Lo más inquietante para mí es la naturalización social del fenómeno. La gente, bombardeada por cifras millonarias de corrupción que nunca se traducen en consecuencias reales, ha desarrollado una suerte de “fatiga moral”. Como dijo Zygmunt Bauman, vivimos en la “normalización de la incertidumbre”, donde la indignación se vuelve efímera y el cinismo se convierte en refugio colectivo. El escándalo pierde su potencia transformadora cuando se vuelve rutina.
Mientras los desfalcos millonarios se diluyen en el olvido colectivo, a la vez que nuevos escándalos ocupan por un momento el espacio público, los académicos y las organizaciones civiles hacen esfuerzos por documentarlos, pero enfrentan recursos limitados y un entorno cada vez más hostil hacia la crítica.
La polarización política ha contaminado incluso el debate técnico sobre fiscalización, donde cualquier cuestionamiento es catalogado como posición partidista. Como será visto este texto, seguramente.

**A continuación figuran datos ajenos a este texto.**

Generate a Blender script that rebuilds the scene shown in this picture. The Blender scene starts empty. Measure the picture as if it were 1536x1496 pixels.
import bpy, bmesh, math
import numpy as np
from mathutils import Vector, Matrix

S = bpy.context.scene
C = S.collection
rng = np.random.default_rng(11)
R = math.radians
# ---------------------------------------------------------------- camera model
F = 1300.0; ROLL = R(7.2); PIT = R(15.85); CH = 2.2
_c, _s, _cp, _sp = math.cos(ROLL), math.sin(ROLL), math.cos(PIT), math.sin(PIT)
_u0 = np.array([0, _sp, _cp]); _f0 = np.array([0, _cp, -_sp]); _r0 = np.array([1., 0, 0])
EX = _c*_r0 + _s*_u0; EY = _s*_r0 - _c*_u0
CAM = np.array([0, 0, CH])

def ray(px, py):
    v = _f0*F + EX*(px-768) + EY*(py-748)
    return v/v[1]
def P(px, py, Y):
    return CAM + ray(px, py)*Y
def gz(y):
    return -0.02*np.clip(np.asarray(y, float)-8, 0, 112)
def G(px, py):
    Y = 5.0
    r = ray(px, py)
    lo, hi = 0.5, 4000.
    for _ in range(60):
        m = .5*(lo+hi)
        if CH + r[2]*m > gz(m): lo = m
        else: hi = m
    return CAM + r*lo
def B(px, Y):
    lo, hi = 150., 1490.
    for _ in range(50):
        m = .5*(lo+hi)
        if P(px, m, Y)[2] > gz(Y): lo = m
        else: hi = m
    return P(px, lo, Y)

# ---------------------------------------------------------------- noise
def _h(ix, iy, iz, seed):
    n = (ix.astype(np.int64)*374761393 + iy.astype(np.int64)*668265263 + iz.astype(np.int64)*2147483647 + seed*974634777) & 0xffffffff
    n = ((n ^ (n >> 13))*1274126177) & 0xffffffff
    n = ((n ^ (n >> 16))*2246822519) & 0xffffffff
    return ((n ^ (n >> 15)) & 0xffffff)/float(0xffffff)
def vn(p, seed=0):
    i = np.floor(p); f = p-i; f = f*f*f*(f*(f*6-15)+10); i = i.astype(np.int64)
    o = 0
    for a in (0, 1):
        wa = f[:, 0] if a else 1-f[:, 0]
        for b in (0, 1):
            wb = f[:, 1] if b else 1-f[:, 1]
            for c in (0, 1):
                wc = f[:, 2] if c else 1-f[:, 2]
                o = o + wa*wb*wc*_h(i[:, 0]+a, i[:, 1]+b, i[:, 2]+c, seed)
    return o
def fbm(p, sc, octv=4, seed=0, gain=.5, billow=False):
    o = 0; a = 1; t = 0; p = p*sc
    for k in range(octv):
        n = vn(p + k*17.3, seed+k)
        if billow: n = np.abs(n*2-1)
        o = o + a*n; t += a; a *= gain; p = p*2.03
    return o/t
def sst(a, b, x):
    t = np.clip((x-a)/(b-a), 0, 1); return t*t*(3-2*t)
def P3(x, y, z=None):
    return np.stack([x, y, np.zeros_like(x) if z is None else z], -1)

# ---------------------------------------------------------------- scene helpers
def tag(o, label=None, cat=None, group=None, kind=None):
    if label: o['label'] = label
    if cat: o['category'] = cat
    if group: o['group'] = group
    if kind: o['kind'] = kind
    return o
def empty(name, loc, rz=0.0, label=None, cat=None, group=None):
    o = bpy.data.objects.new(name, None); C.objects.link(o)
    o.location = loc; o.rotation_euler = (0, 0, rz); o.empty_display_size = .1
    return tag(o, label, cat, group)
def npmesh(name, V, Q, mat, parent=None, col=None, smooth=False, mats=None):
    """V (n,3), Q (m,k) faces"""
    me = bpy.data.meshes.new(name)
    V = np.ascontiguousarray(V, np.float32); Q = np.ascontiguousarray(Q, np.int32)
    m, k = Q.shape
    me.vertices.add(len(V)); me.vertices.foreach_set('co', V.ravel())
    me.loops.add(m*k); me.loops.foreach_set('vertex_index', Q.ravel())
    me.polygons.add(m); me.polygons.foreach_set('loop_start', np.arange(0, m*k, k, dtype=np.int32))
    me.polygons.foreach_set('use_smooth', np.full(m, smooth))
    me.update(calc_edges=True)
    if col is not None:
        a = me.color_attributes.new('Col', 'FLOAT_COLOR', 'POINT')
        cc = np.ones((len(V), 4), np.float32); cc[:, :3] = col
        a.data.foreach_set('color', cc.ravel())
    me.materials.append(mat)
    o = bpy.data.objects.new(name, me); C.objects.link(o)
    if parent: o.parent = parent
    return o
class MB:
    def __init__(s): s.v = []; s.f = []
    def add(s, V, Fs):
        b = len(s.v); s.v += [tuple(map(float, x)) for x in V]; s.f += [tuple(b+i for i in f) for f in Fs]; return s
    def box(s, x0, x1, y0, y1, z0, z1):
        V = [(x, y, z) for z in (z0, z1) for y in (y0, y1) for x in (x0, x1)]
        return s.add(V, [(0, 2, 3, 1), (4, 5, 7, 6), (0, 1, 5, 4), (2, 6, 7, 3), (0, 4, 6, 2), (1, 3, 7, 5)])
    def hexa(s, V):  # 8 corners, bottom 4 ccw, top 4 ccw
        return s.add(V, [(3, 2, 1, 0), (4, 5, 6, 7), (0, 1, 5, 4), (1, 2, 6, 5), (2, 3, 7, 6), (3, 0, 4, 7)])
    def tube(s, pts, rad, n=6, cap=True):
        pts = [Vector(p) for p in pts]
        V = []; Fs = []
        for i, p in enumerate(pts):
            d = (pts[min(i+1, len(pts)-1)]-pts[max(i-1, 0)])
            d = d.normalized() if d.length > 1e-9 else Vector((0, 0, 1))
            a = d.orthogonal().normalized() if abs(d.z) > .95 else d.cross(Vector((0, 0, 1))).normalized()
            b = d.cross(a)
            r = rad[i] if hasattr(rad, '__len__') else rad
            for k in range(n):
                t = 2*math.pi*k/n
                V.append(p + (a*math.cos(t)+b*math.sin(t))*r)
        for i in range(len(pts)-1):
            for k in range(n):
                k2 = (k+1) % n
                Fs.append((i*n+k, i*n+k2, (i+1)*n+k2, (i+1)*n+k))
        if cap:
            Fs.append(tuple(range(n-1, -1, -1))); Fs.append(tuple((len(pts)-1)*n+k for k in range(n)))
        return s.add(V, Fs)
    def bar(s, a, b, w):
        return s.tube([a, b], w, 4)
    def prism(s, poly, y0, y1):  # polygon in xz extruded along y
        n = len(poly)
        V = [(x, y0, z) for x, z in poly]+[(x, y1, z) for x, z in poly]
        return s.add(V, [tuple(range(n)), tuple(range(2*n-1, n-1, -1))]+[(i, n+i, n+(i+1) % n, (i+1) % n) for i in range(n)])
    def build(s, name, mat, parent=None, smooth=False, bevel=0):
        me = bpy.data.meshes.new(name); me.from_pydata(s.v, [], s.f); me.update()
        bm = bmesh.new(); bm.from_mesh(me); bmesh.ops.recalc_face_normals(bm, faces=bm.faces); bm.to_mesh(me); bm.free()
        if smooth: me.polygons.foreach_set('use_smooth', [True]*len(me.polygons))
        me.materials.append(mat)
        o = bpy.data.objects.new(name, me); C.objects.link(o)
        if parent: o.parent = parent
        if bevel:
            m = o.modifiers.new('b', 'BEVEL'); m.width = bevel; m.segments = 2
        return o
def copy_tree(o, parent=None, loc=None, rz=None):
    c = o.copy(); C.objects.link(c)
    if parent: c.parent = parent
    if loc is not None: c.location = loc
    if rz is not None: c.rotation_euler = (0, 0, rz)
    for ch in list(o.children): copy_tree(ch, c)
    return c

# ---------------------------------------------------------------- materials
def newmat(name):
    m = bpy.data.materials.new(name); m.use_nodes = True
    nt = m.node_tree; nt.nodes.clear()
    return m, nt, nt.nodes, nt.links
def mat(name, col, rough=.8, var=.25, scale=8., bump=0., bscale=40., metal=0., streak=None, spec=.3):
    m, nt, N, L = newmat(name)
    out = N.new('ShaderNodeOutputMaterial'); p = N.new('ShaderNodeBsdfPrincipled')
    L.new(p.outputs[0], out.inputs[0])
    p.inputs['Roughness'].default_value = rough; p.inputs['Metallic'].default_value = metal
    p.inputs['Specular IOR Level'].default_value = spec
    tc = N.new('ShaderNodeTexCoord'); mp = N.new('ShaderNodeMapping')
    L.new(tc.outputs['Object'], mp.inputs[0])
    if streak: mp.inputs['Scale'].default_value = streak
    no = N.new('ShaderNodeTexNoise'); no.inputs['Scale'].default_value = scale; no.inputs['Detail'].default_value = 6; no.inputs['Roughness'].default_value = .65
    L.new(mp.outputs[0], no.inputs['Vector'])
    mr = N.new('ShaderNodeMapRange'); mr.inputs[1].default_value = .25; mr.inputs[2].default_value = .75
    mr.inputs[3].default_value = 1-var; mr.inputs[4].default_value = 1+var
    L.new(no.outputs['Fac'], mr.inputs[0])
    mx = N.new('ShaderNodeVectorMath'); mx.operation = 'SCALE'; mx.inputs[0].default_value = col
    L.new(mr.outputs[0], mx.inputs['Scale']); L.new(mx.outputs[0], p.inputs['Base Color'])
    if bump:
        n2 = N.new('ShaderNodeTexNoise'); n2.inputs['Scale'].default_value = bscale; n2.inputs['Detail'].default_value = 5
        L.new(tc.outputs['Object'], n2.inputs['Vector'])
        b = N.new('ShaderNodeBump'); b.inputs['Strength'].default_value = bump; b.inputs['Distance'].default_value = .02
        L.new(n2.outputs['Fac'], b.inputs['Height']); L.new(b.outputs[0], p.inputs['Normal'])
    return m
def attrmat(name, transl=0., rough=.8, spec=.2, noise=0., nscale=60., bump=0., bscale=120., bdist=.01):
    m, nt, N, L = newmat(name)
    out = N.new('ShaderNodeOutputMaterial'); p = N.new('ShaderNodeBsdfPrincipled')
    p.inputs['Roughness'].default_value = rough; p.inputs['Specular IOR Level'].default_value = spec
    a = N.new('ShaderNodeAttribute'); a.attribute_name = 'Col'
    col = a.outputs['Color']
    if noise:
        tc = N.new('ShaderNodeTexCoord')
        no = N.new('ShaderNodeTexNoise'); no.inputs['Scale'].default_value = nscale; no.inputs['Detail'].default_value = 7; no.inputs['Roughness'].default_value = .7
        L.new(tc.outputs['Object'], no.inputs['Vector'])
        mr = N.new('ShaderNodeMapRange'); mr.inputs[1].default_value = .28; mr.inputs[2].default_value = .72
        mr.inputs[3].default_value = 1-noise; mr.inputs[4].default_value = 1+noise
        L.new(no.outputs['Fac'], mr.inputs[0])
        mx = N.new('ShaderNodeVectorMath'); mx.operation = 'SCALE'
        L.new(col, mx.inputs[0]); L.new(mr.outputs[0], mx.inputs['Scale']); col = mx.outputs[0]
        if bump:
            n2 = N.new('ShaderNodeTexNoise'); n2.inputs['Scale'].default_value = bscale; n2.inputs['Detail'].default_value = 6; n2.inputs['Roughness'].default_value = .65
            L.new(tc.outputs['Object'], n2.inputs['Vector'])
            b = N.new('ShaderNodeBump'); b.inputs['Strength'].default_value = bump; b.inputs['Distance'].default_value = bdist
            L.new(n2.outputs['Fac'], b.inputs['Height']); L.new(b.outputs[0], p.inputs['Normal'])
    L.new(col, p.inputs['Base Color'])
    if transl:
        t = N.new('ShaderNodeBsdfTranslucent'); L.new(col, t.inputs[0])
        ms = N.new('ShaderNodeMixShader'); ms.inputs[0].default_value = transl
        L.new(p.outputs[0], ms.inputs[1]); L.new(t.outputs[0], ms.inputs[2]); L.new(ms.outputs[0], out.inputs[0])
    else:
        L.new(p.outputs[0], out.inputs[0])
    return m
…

Deberíamos exigir un rediseño profundo del sistema de rendición de cuentas, porque no es una concesión del poder, sino un derecho ciudadano. La fiscalización no es un ejercicio burocrático ni una herramienta política, sino un pilar del Estado democrático. Es imperativo recuperar la autonomía efectiva de los órganos fiscalizadores, garantizar el acceso irrestricto a la información pública, fortalecer la justicia profesional e independiente, y empoderar a la ciudadanía mediante mecanismos de participación que trasciendan lo simbólico.
Si los ciudadanos no exigimos con firmeza la restauración de estos contrapesos, no solo se consolidará un régimen de impunidad, sino que perderemos la capacidad de indignarnos. Y sin indignación, no hay democracia que sobreviva.